I still had not registered 1,220 meters in my mind as I started this ride which started on a bitch of an incline. No warm up at all. No foreplay whatsoever. I had just spent the past three weekends riding mountain roads in Washington so I thought I had built up an immunity to hills. I love hills, right? This was a forest service road and not only are forest roads steeper than paved roads but they are not paved. Unpaved means you lose traction and traction isn’t something you want to lose when you are grinding up a seemingly endless and brutally steep hill. I also ride a full suspension bike so that means I lose traction. What makes the back end give when you hit bumps also gives when you apply torque to the back wheel. When you are applying torque to the back wheel for all you are worth you don’t want an ounce of this energy wasted by the suspension, but that’s the trade-off for a smooth ride down.
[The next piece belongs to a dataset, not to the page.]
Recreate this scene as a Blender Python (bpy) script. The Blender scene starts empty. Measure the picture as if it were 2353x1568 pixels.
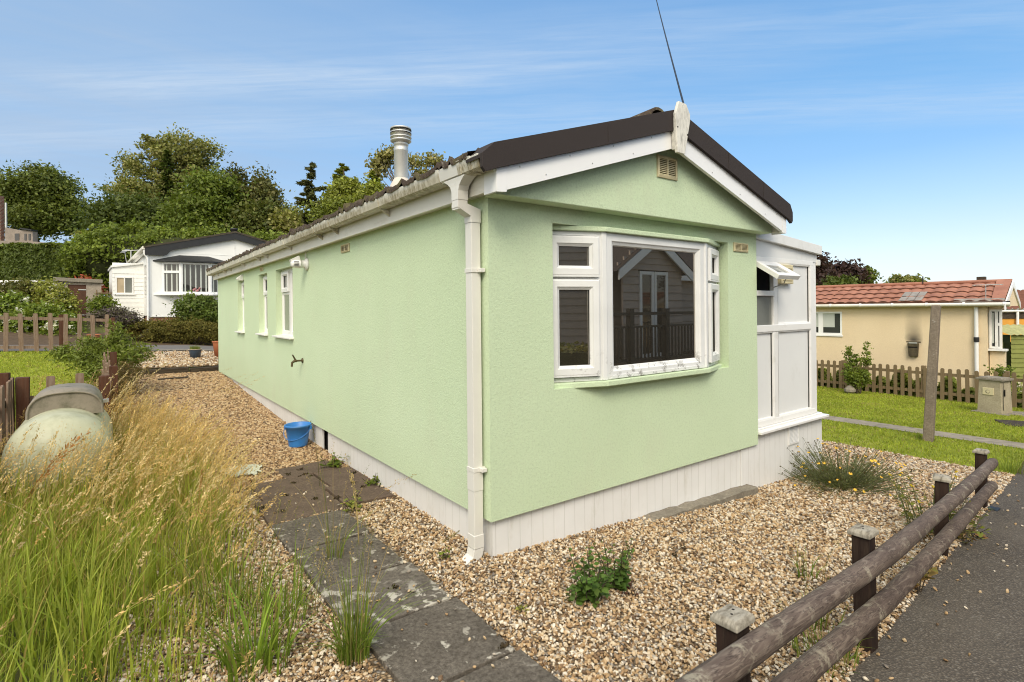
import bpy, math, random
import numpy as np
from mathutils import Matrix, Vector
R_ = math.radians
scene = bpy.context.scene
COL = scene.collection
random.seed(7)
rng = np.random.default_rng(11)

# ------------------------------------------------------------------ camera, sky, sun, exposure
CAM = np.array([-1.91574671, -2.84717971, 1.6])
CR = np.array([0.8051215, -0.59302064, -0.01029069])
CU = np.array([0.00869478, -0.00554751, 0.99994681])
CF = np.array([0.593046183, 0.80516815, -0.00068976])
FPX, PX0, PY0 = 1245.2577, 1176.5, 710.161          # in a 2353 x 1568 frame
cd = bpy.data.cameras.new('camera')
cam = bpy.data.objects.new('camera', cd)
COL.objects.link(cam)
m4 = Matrix.Identity(4)
for i in range(3):
    m4[i][0], m4[i][1], m4[i][2], m4[i][3] = CR[i], CU[i], -CF[i], CAM[i]
cam.matrix_world = m4
cd.sensor_width = 36
cd.lens = FPX / 2353 * 36
cd.shift_y = -(784 - PY0) / 2353
cd.clip_start = 0.05
cd.clip_end = 2000
scene.camera = cam

SUN_DIR = np.array([-0.50, -0.60, 0.74]); SUN_DIR = SUN_DIR / np.linalg.norm(SUN_DIR)
SUN_EL = math.asin(SUN_DIR[2]); SUN_AZ = math.atan2(SUN_DIR[0], SUN_DIR[1])
w = bpy.data.worlds.new('World'); scene.world = w; w.use_nodes = True
nt = w.node_tree
for n in list(nt.nodes): nt.nodes.remove(n)


def nd(nt, typ, **kw):
    n = nt.nodes.new(typ)
    for k, v in kw.items():
        if k in n.inputs:
            n.inputs[k].default_value = v
        else:
            setattr(n, k, v)
    return n


def lk(nt, a, b):
    nt.links.new(a, b)


def mathn(nt, op, a, b=None, c=None, clamp=False):
    n = nt.nodes.new('ShaderNodeMath'); n.operation = op; n.use_clamp = clamp
    for i, v in enumerate((a, b, c)):
        if v is None: continue
        if isinstance(v, (int, float)): n.inputs[i].default_value = v
        else: nt.links.new(v, n.inputs[i])
    return n.outputs[0]


def ramp(nt, fac, stops, interp='LINEAR'):
    n = nt.nodes.new('ShaderNodeValToRGB'); n.color_ramp.interpolation = interp
    e = n.color_ramp.elements
    while len(e) < len(stops): e.new(0.5)
    for i, (p, c) in enumerate(stops):
        e[i].position = p
        e[i].color = (c[0], c[1], c[2], 1) if not isinstance(c, (int, float)) else (c, c, c, 1)
    nt.links.new(fac, n.inputs[0])
    return n.outputs[0]


def mixc(nt, fac, a, b, mode='MIX'):
    n = nt.nodes.new('ShaderNodeMix'); n.data_type = 'RGBA'; n.blend_type = mode
    for idx, v in ((0, fac), (6, a), (7, b)):
        if isinstance(v, (int, float)): n.inputs[idx].default_value = v
        elif isinstance(v, tuple): n.inputs[idx].default_value = (v[0], v[1], v[2], 1)
        else: nt.links.new(v, n.inputs[idx])
    return n.outputs[2]


def noise(nt, vec, scale, detail=4, rough=0.55, dist=0.0):
    n = nd(nt, 'ShaderNodeTexNoise', Scale=scale, Detail=detail, Roughness=rough, Distortion=dist)
    if vec is not None: nt.links.new(vec, n.inputs['Vector'])
    return n.outputs['Fac']


def mapping(nt, vec, scale=(1, 1, 1), rot=(0, 0, 0), loc=(0, 0, 0)):
    n = nd(nt, 'ShaderNodeMapping', Scale=scale, Rotation=rot, Location=loc)
    nt.links.new(vec, n.inputs['Vector'])
    return n.outputs[0]


# sky: clear-air sky with thin cirrus laid out on a flat layer high above
tc = nd(nt, 'ShaderNodeTexCoord')
sky = nd(nt, 'ShaderNodeTexSky', sky_type='NISHITA')
sky.sun_disc = False
sky.sun_elevation = SUN_EL
sky.sun_rotation = SUN_AZ % (2 * math.pi)
sky.air_density = 1.0; sky.dust_density = 0.6; sky.ozone_density = 1.0
sep = nd(nt, 'ShaderNodeSeparateXYZ'); lk(nt, tc.outputs['Generated'], sep.inputs[0])
zc = mathn(nt, 'MAXIMUM', sep.outputs[2], 0.04)
px = mathn(nt, 'DIVIDE', sep.outputs[0], zc)
py = mathn(nt, 'DIVIDE', sep.outputs[1], zc)
cmb = nd(nt, 'ShaderNodeCombineXYZ'); lk(nt, px, cmb.inputs[0]); lk(nt, py, cmb.inputs[1])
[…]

I don’t think about it much—perhaps for a only few minutes each time I am out by myself—but there are plenty of mountain lions and bears in these areas. I’ve seen a few bears myself while out biking. I’m sure a lot of cougars have seen me. I wasn’t too worried about being attacked on this ride because I figured that no right-minded wild animal would eat anything as old, out of breath, and as foul-mouthed as the guy on my bike today.

This road was so steep that not only was it over-taxing my cardio-vascular system, I think I spit up some blood. The road was so steep in parts that if you stopped, you had a hard time getting enough traction to get going again. And it kept going up. And then I did something I’ve never, ever done before. I got off my bike and walked for a while. I did something I haven’t done many times; for lack of a better word I ‘bonked.’ I was done, out of gas. I looked back and remembered that all I had to eat all day was one puny little taco at a taqueria somewhere back in Washington. Under-eating isn’t usually one of my vices, believe me.

Bonked or not, going downhill is always a breeze. Before leaving I meant to replace my brake pads but the shop by my house was closed on Monday, so old clapped-out brake pads would have to do it. Bombing down a rough road like this is what makes riding a full suspension bike worth the effort on the climbs. Even a chicken-shit like me can get fairly reckless on descents when every hole you hit is sucked up like a vacuum by your shocks.

One thing that kept me going—if you can call walking your bike like an old hag ‘going’—was that I knew that I was going to go swimming in the Chilliwack River when I was done for the day. If you haven’t taken a dip in a mountain river lately, take my word for it; it’s really, really COLD. You can also take my word on this: If you want to feel about as good as you possibly can feel, try humping up some lung-busting steep mountain roads on a hot August day and then go swimming in the river you’ve been listening to all afternoon. If you can do this once in your life then consider yourself a lucky person.